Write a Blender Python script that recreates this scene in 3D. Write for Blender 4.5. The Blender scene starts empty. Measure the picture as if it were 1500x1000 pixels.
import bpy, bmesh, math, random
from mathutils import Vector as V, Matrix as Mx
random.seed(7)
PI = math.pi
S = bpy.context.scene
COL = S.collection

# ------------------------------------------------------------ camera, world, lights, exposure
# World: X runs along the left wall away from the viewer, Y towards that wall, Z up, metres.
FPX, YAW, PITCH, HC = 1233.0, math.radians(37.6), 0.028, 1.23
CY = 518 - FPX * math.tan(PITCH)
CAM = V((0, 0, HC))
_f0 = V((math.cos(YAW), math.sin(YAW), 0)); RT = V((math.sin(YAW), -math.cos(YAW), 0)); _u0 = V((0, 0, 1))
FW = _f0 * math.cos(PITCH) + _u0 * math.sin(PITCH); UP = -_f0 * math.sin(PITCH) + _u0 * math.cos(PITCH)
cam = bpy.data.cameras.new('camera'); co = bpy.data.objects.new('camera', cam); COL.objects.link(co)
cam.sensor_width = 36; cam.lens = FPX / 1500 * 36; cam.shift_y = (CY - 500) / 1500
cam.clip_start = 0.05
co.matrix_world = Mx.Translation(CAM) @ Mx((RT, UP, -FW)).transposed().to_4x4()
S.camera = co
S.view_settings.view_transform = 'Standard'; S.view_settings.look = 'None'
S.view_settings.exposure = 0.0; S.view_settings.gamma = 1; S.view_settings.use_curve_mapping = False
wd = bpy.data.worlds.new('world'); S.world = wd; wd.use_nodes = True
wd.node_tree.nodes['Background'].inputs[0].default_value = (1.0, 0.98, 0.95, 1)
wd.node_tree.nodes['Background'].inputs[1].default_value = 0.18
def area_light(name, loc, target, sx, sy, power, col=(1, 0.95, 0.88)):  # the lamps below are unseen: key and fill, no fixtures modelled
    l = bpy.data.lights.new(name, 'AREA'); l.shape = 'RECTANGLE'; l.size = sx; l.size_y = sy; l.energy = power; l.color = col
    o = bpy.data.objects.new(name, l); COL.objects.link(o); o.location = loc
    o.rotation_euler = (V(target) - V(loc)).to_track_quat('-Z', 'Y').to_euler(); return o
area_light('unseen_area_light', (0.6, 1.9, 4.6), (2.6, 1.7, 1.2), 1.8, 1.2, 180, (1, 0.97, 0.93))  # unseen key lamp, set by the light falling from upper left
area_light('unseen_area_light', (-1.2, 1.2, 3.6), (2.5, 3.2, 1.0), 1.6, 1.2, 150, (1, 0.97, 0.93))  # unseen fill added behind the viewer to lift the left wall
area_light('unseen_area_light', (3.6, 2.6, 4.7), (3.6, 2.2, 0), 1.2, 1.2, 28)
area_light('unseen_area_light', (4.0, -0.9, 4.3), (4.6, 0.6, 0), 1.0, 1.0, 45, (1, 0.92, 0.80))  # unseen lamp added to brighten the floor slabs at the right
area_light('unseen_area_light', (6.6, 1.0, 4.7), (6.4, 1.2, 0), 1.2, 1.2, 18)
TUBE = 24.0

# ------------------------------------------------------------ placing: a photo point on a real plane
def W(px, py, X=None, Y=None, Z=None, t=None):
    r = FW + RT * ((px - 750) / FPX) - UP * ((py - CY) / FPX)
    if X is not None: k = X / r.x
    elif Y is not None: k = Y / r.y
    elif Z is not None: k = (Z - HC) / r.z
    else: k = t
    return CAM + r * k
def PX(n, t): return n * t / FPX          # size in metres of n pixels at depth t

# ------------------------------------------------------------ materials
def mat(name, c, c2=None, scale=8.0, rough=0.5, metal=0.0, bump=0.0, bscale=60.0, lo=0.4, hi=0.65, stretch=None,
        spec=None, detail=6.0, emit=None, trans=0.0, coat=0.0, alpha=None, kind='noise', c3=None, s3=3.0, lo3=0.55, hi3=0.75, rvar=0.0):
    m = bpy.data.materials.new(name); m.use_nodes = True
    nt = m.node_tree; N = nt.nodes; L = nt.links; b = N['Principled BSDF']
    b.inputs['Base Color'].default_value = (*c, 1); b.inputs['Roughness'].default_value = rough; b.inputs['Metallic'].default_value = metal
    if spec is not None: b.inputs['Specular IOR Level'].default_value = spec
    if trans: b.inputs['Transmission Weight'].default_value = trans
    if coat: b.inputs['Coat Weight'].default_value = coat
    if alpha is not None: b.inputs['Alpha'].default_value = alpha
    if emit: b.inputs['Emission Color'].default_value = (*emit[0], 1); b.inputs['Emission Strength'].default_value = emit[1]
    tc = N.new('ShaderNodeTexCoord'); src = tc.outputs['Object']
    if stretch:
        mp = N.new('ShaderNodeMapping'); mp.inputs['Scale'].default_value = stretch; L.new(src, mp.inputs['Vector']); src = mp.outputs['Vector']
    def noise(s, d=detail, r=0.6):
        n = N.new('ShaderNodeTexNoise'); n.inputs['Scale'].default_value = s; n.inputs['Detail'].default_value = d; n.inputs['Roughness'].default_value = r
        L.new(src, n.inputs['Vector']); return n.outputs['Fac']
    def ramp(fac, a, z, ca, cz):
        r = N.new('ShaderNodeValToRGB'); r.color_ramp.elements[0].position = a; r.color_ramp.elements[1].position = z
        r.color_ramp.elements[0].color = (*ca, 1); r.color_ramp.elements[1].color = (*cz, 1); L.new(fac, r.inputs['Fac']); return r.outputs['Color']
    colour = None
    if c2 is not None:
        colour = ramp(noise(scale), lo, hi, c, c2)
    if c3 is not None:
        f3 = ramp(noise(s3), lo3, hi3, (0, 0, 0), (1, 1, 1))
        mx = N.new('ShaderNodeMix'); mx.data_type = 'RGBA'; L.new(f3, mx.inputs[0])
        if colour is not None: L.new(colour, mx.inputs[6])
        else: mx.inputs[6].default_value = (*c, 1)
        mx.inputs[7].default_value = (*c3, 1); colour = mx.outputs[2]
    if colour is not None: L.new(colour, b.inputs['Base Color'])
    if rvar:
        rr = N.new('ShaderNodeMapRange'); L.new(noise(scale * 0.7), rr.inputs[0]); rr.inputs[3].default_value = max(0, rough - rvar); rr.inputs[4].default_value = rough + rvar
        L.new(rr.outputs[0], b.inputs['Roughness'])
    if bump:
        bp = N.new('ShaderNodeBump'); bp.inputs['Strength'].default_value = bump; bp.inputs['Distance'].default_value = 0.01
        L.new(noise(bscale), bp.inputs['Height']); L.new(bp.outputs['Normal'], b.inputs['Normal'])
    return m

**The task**
Return the opening line of the data and every line after it through the line containing "COL = S.collection", please, exactly as written and with nothing added.

**Response to this task**
Write a Blender Python script that recreates this scene in 3D. Write for Blender 4.5. The Blender scene starts empty. Measure the picture as if it were 1500x1000 pixels.
import bpy, bmesh, math, random
from mathutils import Vector as V, Matrix as Mx
random.seed(7)
PI = math.pi
S = bpy.context.scene
COL = S.collection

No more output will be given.